In the aftermath she said she took a “deep, dark dive” mentally as she battled with a huge sense of guilt. She had to face the agony of packing up her best friend and roommate Theo’s belongings back at Syracuse, with the media banging on her door.
She said while she will likely never find complete closure, she has healed gradually over the years and part of that has been making the most of the “gift” she was given.
“When we got back to university and graduated, we wasted no time in trying to do what we wanted to do because we knew the gift we had been given,” she said.
“There was no being afraid of going to auditions or becoming Broadway producers – which two of them have become.
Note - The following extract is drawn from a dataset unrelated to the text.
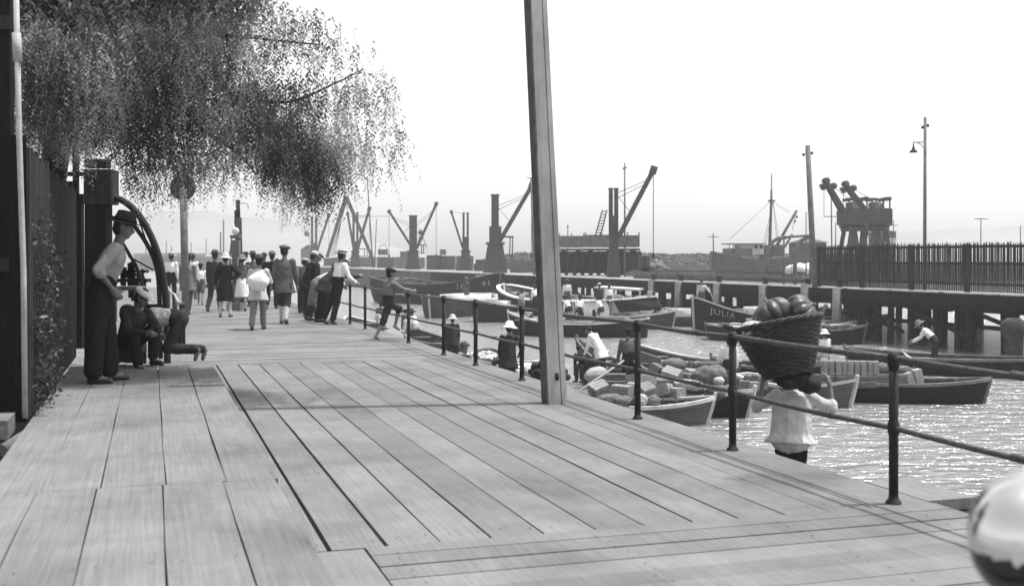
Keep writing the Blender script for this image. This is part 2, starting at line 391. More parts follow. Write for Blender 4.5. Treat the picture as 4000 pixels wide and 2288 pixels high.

They were just willing to take the risk because there was an understanding we were lucky and we had to do it not only for us but for them, who lost that opportunity to do what they wanted with their lives.”
The show Fuselage brings Lareau’s story together with the story of those in Lockerbie who watched as the plane wreckage crashed down on their town, killing 11 people on the ground alongside the 259 people on board.
“I take you back to 1986 and the start of university where you meet my friends,” she said.
“I take you through the process of meeting them and that becomes intertwined with the story of 2019 when I go to Lockerbie for the first time in 30 years and I meet Colin Dorrance and Josephine Donaldson who were both involved in the situation.
“It switches back and forth and how those stories meet.
“Then I take you through the aftermath, what happened in Lockerbie, what happened for me, and how my time in Lockerbie in the following years sort of healed us all.”
Lareau added: “I absolutely hope it will tour, and I can show it to other people across the UK and Europe and the US, and I hope someone will publish by memoir, but if none of those things happen, I will be okay with just performing in Scotland, because that is the most important thing to me.”